Nesse caso, não há falsidade do juízo anterior, mas novo juízo, construído a
partir dos dados apreendidos na realidade natural.
As
impressões e juízos são sempre coincidentes e se manifestam da mesma forma
entre seres da mesma espécie, bastando examinar o comportamento dos animais em
relação ao movimento ou ao uso de suas habilidades diante de obstáculos para
perceber-se que, salvo em caso de grave trauma no processo evolutivo, o
comportamento diante de situações semelhantes será o mesmo.
Por óbvio
que estamos falando, aqui, de aptidão inata, razão pela qual é necessário
registrar que, no caso da introdução de juízos sintéticos mediante processo de
adestramento ou trauma, é possível alterar essas relações de tal forma a
induzir a comportamentos diversos em situações semelhantes entre seres da mesma
espécie.
Mas esse é
um assunto que precisa ser examinado não sob o ângulo da filosofia, mas da
psicologia, a qual haverá de identificar a correspondência entre juízos
sintéticos e comportamentos, agora tendo o ser (inclusive o homem) como
fenômeno complexo, levado a agir a partir de relações que estabelece entre
impressões e juízos.
[1] Os juízos
matemáticos são puramente sintéticos.
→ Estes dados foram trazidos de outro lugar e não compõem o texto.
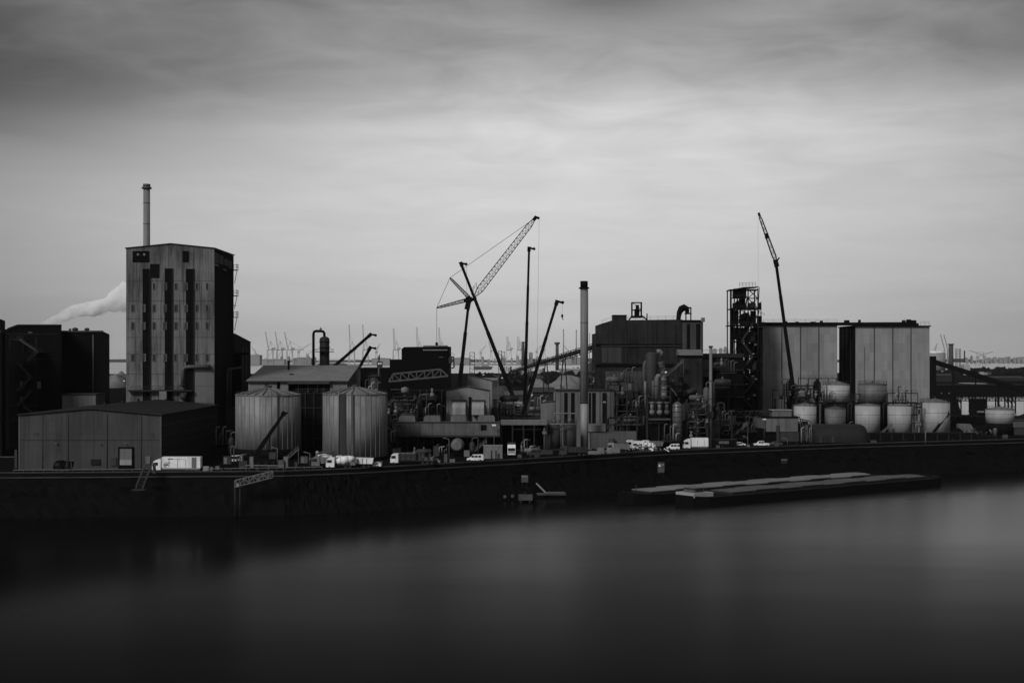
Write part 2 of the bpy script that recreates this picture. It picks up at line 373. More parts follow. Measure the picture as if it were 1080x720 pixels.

No entanto, quase sempre estão
representados por coisas. Somar laranjas ou qualquer outro objeto pode
constituir recurso para introduzir os iniciantes no estudo da matemática, mas
basta acompanhar o aparecimento dos primeiros problemas para se constatar que
eles dificultam a exposição das idéias e corrompem espíritos de tal forma que
muitos jamais conseguem recuperar a capacidade de compreendê-la corretamente.
[2] O uso de
modelos como recurso teórico é revelado pelo sucesso de recentes estudos que
tentam explicar a sociedade humana a partir do exame de estruturas celulares.
[3] Se as
explicações dos astrônomos sobre as estrelas estiverem corretas, o que vemos
hoje no firmamento são apenas impressões enviadas por elas há milhões de anos.
As estrelas de hoje, no atual estágio da ciência, analiticamente, jamais serão
conhecidas.
[4] Não é
objetivo deste ensaio examinar o tema sob esse ângulo, mas parece possível
existir essa capacidade, em maior ou menor grau, em todos os seres vivos.
[5] Somente
uma visão esquizofrênica do mundo pode sustentar a existência de diferentes
juízos sintéticos para idênticas impressões analíticas.